Whitstable Biennale 2016 | reviews, news & interviews
Whitstable Biennale 2016
Whitstable Biennale 2016
Kent's festival of art has grown up, but it hasn't lost its spark
As if to signal a coming of age, this year's Whitstable Biennale has a theme: The Faraway Nearby. And so for the first time artists have a guiding idea with which to post-rationalise their work. Until now, the 10-day festival of visual art has staked out broad territory with performance, film and emerging talent.
If one work hits the nail most squarely on the head, it is Sarah Wood’s 20-minute film essay Boat People (pictured below). This compares the Vietnamese exodus of the late 1970s with the refugees of today, taking their chances in the Med. What results is an exhaustive history of British seafaring and migration, suggesting that, thanks to our island status, we should look outward rather than inward. Wood’s film was staged in a cosily hospitable beach hut on the harbour.
But while Boat People cast its net wide for found footage and well-researched fact, another film in this year’s biennale found inspiration much closer to home. The Isle of Grain is the industrialised tip of a peninsula in Medway, Kent. It has a small, falling population and a demographic which inspired artist Mikhail Karakis to work with half a dozen local teenagers to produce a contemporary art rap video. Remote UK villages are a world away from South Central LA or Staten Island and so the gangster mannerisms fail to convince. That is, however, largely the point of Karakis’s demonstration that in the digital age, for all the rustic beauty of Grain, the youthful imagination is an urban one.
One might say that the digital age also produces creeped-out claustrophobia. In the town’s lecture theatre, Webb Ellis have borrowed YouTube footage of films designed to give you ASMR (an Autonomous Sensory Meridian Response). These clips feature intimate, softly spoken monologues, which will either make you tingle or run for the hills. And if these weren’t spooky enough, the film conjured the 3,000-mile journey of eels between the Sargasso Sea to the River Esk, plus the dystopian screen-filled parlours found in Ray Bradbury’s Farenheit 451. Installed along with two red velvet armchairs and a lone Siamese fighting fish in a tubular tank, the diverse elements of this work might make most sense if you’ve recently read Bradbury’s novel.
Whitstable Museum houses a film with a much tighter range of subjects. Lossy Ecology by Louisa Martin is a looping, impressionistic black and white film with ambient sound design. Like the ASMR videos quoted by Webb Ellis, it calls forth a strong, irrational response. Martin has approximated the experience of autism with an atmospheric piece, as intriguing as it is disturbing. Without narrative or narrator, we are left to contemplate fuzzy snatches of traffic noise and a floral arrangement filmed in negative. It offers what one imagines to be real neurological insight into a frightening condition.

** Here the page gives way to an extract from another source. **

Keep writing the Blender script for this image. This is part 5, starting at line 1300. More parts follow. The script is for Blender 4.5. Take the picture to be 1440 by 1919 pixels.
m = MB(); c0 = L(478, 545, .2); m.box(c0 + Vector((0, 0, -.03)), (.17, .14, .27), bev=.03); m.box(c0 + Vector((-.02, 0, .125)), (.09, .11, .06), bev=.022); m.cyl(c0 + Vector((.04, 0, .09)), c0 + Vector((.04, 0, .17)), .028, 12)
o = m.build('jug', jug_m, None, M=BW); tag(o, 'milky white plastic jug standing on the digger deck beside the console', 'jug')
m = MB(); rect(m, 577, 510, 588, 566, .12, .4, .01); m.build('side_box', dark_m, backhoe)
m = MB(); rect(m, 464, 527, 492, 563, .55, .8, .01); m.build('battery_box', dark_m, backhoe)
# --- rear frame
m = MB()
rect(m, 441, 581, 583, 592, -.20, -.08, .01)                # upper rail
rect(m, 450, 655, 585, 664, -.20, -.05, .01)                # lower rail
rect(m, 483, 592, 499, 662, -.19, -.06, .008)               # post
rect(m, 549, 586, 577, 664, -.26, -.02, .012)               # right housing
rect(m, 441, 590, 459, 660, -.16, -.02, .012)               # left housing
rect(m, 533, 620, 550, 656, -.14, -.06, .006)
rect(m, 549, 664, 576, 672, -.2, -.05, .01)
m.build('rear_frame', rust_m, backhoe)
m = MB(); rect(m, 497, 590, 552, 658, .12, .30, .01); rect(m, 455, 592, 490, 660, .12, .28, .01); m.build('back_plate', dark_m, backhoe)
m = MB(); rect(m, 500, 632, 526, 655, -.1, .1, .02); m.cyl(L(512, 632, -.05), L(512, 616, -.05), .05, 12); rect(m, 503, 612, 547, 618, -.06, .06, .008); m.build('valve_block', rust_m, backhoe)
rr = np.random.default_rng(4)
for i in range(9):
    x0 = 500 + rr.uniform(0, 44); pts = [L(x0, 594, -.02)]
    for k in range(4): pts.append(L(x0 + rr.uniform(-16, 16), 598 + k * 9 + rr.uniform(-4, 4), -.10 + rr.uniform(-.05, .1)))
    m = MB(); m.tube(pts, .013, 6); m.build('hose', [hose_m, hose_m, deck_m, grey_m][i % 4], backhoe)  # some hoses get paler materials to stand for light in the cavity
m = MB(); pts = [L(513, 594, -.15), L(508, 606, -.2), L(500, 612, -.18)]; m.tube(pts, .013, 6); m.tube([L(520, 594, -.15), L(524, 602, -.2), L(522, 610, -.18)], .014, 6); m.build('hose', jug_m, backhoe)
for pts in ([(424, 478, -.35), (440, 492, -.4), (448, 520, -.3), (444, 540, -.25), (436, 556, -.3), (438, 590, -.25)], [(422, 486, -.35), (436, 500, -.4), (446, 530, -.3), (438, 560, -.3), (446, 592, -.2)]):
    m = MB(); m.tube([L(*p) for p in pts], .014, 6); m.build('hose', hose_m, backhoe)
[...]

Another disorientation piece, in another beach hut, is a sound piece by Trish Scott. Scott has been to a pair of psychics to ask for predictions about her forthcoming work. And while in actual fact this work turned out to be this 15-minute field recording on two channels, the two psychics fall over one another to offer readings that are as contradictory as they are ridiculous.
We are by now at some remove from “the faraway nearby”, but one traditional way of bridging distances is to write a letter. Artist and writer Alice Butler overcomes social separation by writing fan letters to personal heroes. These include fellow writers Kathy Acker and Cookie Mueller, plus a notorious Victorian kleptomaniac. The result is a set of four artist books which are available for perusal and, it is said, stealing, on the High Street, at Whitknits craft shop and Clarke’s florists (pictured above right).
Marcia Farquhar has meanwhile travelled back in time to bring a film installation, performance and a piece of relational art to Sundae Sundae ice cream parlour. Her installation is on a tablet the size of a saucy postcard and replays a seaside scenario, drawing on family history, in which one holidaymaker cleans ice cream from the crotch of another (main picture). Meanwhile the store itself is stocking a new root beer ice cream flavour, while Farquhar is on hand to relate her family history to the history of prohibition.
Off-the-wall performance is never in short supply at the Whitstable Biennale, but in a town of just over 30,000, venues for art are scarce. My personal highlight from 2016 was a performance which manages to unearth the history of an unremarkable car park and transmute it into weird and wonderful gold (pictured above left). Richard Layzell’s performative lecture situates us in a former reservoir, not far from the destination of the first ever combustion engine, and within a story of the elements according to Empedocles. It culminates in a tirade against anthropomorphism and a chance to launch soft toys from a custom-made catapult.
Although Layzell has completed a beautiful excavation of an arbitrary tract of land, his piece is right at home in a biennale that maintains both an experimental approach and a refreshingly light touch. The grand new theme might be a sign that Whitstable has grown up, but it hasn’t lost its playfulness, and for that we should be thankful.